- **Given instruction**:
All lines from the beginning of the listing through the line with "from mathutils.bvhtree import BVHTree" are to be copied word for word; the pictures are not.

↓

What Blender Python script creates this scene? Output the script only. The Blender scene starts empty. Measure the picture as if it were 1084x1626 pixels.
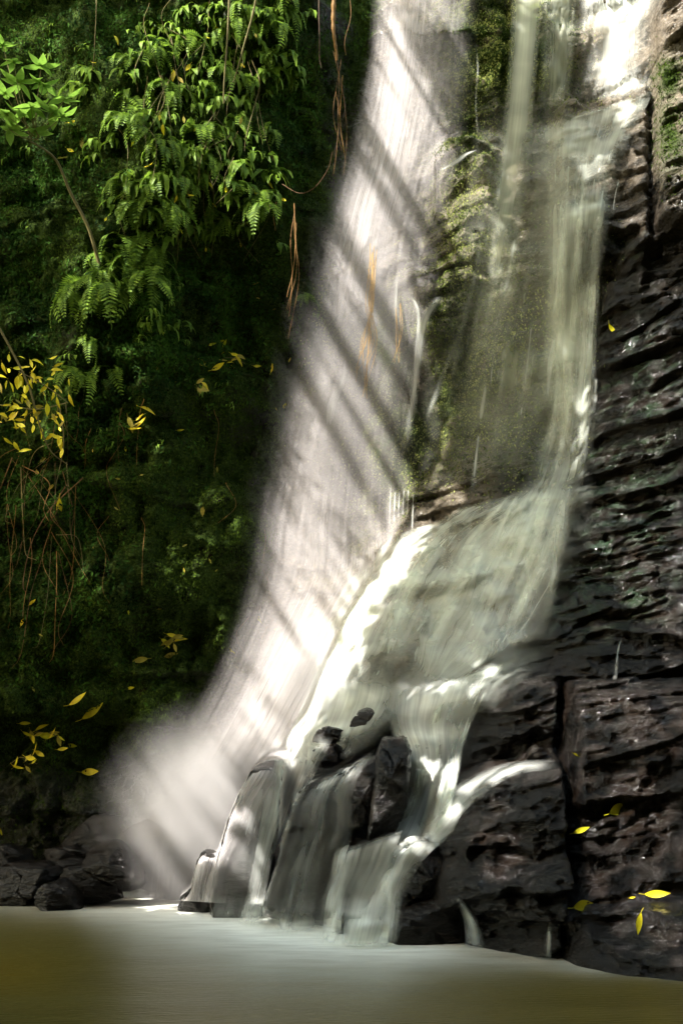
import bpy, math, random
import numpy as np
from mathutils import Vector, Matrix, Euler
from mathutils.bvhtree import BVHTree

sc = bpy.context.scene
COL = sc.collection
rng = np.random.default_rng(11)
random.seed(5)
R = math.radians

# ------------------------------------------------------------------ camera
CAM = np.array([0.0, 0.0, 0.95]); PITCH = R(13.6); F = 1800.0; CX, CY = 542.0, 813.0
cam = bpy.data.cameras.new('camera'); camo = bpy.data.objects.new('camera', cam); COL.objects.link(camo)
camo.location = CAM; camo.rotation_euler = (R(90) + PITCH, 0, 0)
cam.sensor_fit = 'VERTICAL'; cam.sensor_height = 36.0; cam.lens = 36.0 * F / 1626.0
cam.clip_start = 0.05; cam.clip_end = 400
sc.camera = camo
# ------------------------------------------------------------------ sun, sky, exposure
SUN = np.array([1.0, 0.8, -1.4]); SUN /= np.linalg.norm(SUN)      # the way the light travels
w = bpy.data.worlds.new('World'); sc.world = w; w.use_nodes = True
nt = w.node_tree; nt.nodes.clear()
sky = nt.nodes.new('ShaderNodeTexSky'); sky.sky_type = 'NISHITA'; sky.sun_disc = False
sky.sun_elevation = math.asin(-SUN[2]); sky.sun_rotation = math.atan2(-SUN[0], -SUN[1])
tint = nt.nodes.new('ShaderNodeMix'); tint.data_type = 'RGBA'; tint.blend_type = 'MULTIPLY'; tint.inputs[0].default_value = 1
tint.inputs[7].default_value = (1.9, 1.6, 1.05, 1)            # warm tint as under leaves, set bright to lift the ambient light too
bg = nt.nodes.new('ShaderNodeBackground'); bg.inputs[1].default_value = 0.15
wo = nt.nodes.new('ShaderNodeOutputWorld')
nt.links.new(sky.outputs[0], tint.inputs[6]); nt.links.new(tint.outputs[2], bg.inputs[0]); nt.links.new(bg.outputs[0], wo.inputs[0])
sl = bpy.data.lights.new('sun', 'SUN'); sl.energy = 2.5; sl.angle = R(0.5); sl.color = (1.0, 0.95, 0.88)
so = bpy.data.objects.new('sun', sl); COL.objects.link(so)
so.rotation_euler = Vector(SUN).to_track_quat('-Z', 'Y').to_euler()
sc.view_settings.view_transform = 'Standard'; sc.view_settings.look = 'None'
sc.view_settings.exposure = 3.0; sc.view_settings.gamma = 1.0
sc.cycles.transparent_max_bounces = 48; sc.cycles.max_bounces = 6
sc.cycles.use_denoising = True; sc.cycles.volume_step_rate = 2.0

# ------------------------------------------------------------------ maths helpers
FW = np.array([0, math.cos(PITCH), math.sin(PITCH)]); UP = np.array([0, -math.sin(PITCH), math.cos(PITCH)])
def rays(px, py):
    px = np.asarray(px, float); py = np.asarray(py, float)
    d = FW + ((px - CX) / F)[..., None] * np.array([1.0, 0, 0]) + ((CY - py) / F)[..., None] * UP
    return d / np.linalg.norm(d, axis=-1, keepdims=True)
def at(px, py, Y):
    d = rays(px, py); return CAM + d * (np.asarray(Y, float) / d[..., 1])[..., None]
def ground(px, py, z=0.0):
    d = rays(px, py); return CAM + d * ((z - CAM[2]) / d[..., 2])[..., None]
def proj(x, y, z):
    vy, vz = y - CAM[1], z - CAM[2]
    f = vy * FW[1] + vz * FW[2]; u = vy * UP[1] + vz * UP[2]
    f = np.maximum(f, 0.05)
    return CX + F * x / f, CY - F * u / f
def sst(a, b, x):
    t = np.clip((x - a) / (b - a), 0, 1); return t * t * (3 - 2 * t)
def ih(i, j, k, s):
    with np.errstate(over='ignore'):
        h = (i.astype(np.int64) * 374761393 + j.astype(np.int64) * 668265263 + k.astype(np.int64) * 2147483647 + s * 974634777) & 0xffffffff
        h = ((h ^ (h >> 13)) * 1274126177) & 0xffffffff
        h = ((h ^ (h >> 16)) * 2246822519) & 0xffffffff
        h = h ^ (h >> 15)
    return (h & 0xffffff) / float(0xffffff)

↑

- **Exercise output**:
What Blender Python script creates this scene? Output the script only. The Blender scene starts empty. Measure the picture as if it were 1084x1626 pixels.
import bpy, math, random
import numpy as np
from mathutils import Vector, Matrix, Euler
from mathutils.bvhtree import BVHTree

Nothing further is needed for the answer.